Článek A Rose for the 'Unfree'

Václav Havel
Post
Středa 15. června 2005; A25


Pouze v originálním anglickém znění.

On Sunday Aung San Suu Kyi will celebrate her 60th birthday, which in a Buddhist culture marks an important milestone in one's life. I would like to meet her and give her a rose like the one she is seen holding in a photograph in my study. Such an ordinary wish, however, in the case of such an extraordinary woman as Aung San Suu Kyi may seem a silly idea. The last time I wrote about her in The Post [op-ed, Oct. 12, 2003] was shortly after "unknown" assassins tried to deprive her of her life and Burmese generals put her under house arrest for the third time since 1989. Since then, except for the occasional purge of senior generals, an ever-increasing population of political prisoners and multiplying human rights abuses, nothing in Burma seems to have changed.

Aung San Suu Kyi is still kept under strict house arrest, and the Burmese generals have fortified themselves even more against any attempts at a dialogue. A dialogue? To conduct a dialogue with a regime that consistently disdains basic human rights and freedoms -- that uses arms instead of words and harassment and violence instead of discussion -- probably does not make any sense.

This is something that the European Union recently learned the hard way when it thought -- partly out of naivete, partly out of expediency -- that a more forthcoming attitude toward Fidel Castro's regime would lead to a more forthcoming attitude on the part of Castro toward his political prisoners and dissent in general. But Castro made a fool of the E.U. He released a few critically ill prisoners, secretly jailed some others and did not let some European parliamentarians into the country. Those parliamentarians who somehow managed to slip in were unceremoniously expelled.

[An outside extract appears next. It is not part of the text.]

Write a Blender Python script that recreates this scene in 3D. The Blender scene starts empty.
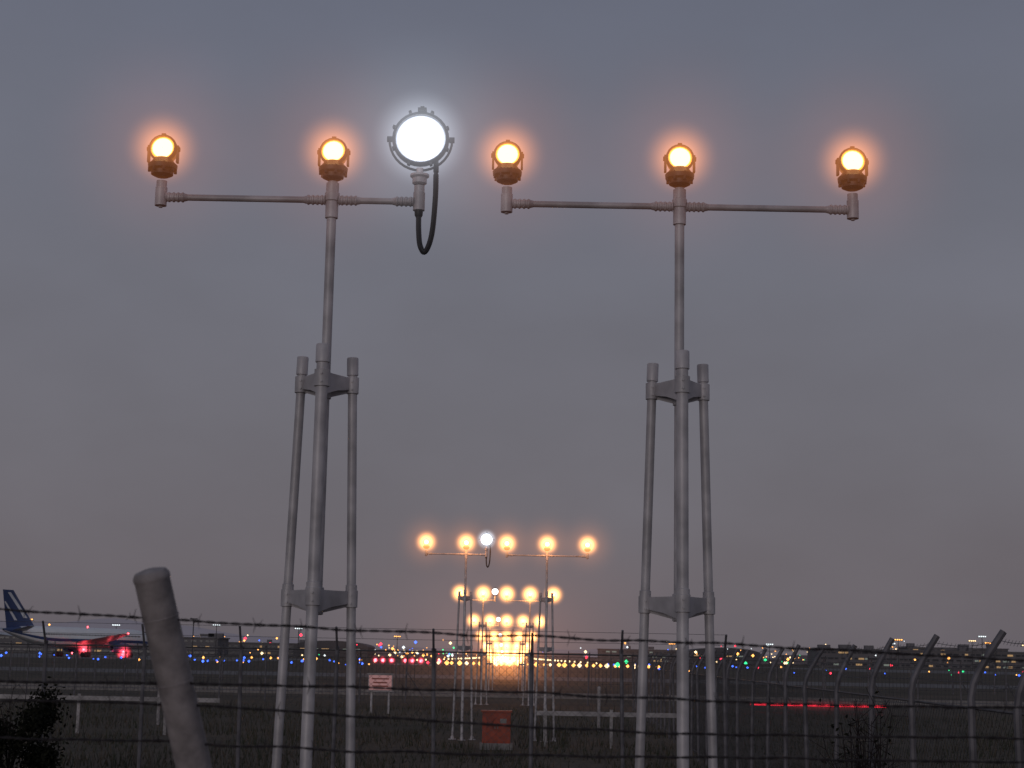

I hope that the European Union will draw a lesson from this experience -- for example, when it again negotiates lifting the arms embargo on China. It makes sense to keep up the pressure on the military junta in Burma, which considers all the justifiable calls to free Aung San Suu Kyi and other political prisoners, as well as calls to begin democratic reforms, to be unjustifiable interference in the country's internal affairs.

Even a decade and a half after the fall of communism there, the citizens of Central and Eastern Europe still vividly remember that their communist rulers made the same arguments. Abuses of human rights and freedoms have never been and will never be solely internal affairs of any country. As someone who years ago experienced firsthand the arbitrary rule of a dictatorial regime but then lived to see better times -- to a large extent because of the international solidarity extended to us -- I appeal to all those who have the opportunity to act against such arbitrary acts to express their solidarity with people who to this day live in a state of "unfreedom."

This is also why -- together with my friends His Holiness the Dalai Lama, Prince El Hassan bin Talal of Jordan, former presidents Richard von Weizsaecker of Germany and Frederik W. de Klerk of South Africa, and others -- I founded the Shared Concern Initiative. The first public manifestation of this initiative was an open letter in support of Aung San Suu Kyi. This is why I welcomed it when the Association of Southeast Asian Nations moved beyond its "non-interference" policy and began publicly debating whether Burma should assume the chairmanship of that organization. This is why I support U.S. sanctions against the Burmese regime and why I find it easy to identify with resolutions by U.S. legislators. This is also why I appeal to the European Union to learn from its Cuban fiasco and step up the pressure on the Burmese regime both within the framework of the United Nations and in other international forums -- and to do it in clear and comprehensible terms.

The current situation in Burma is bad. Since 1990 the ruling State Council for Peace and Development has repeatedly promised that it would take steps leading to gradual democratization of the regime. Not a single one of these promises has been even partially fulfilled.

But I am still an optimist. After all, I come from a country where, as late as mid-1989, while all around us totalitarian icebergs were cracking and thawing, the stupid, repressive regime remained strong. I, together with other people of a similar mind-set, was in prison. Yet, by the end of that same year I was elected the president of a free Czechoslovakia.

Seemingly unshakable totalitarian monoliths are in fact sometimes as cohesive as proverbial houses of cards, and fall just as quickly. Continuing democratization of the whole region, together with growing dissent inside the country, must eventually have a positive effect. As Aung San Suu Kyi celebrates her 60th birthday, I wish for her that those changes will happen as soon as possible, and that my silly idea -- to hand her a rose -- becomes a simple and easy thing to do.

The writer is former president of the Czech Republic.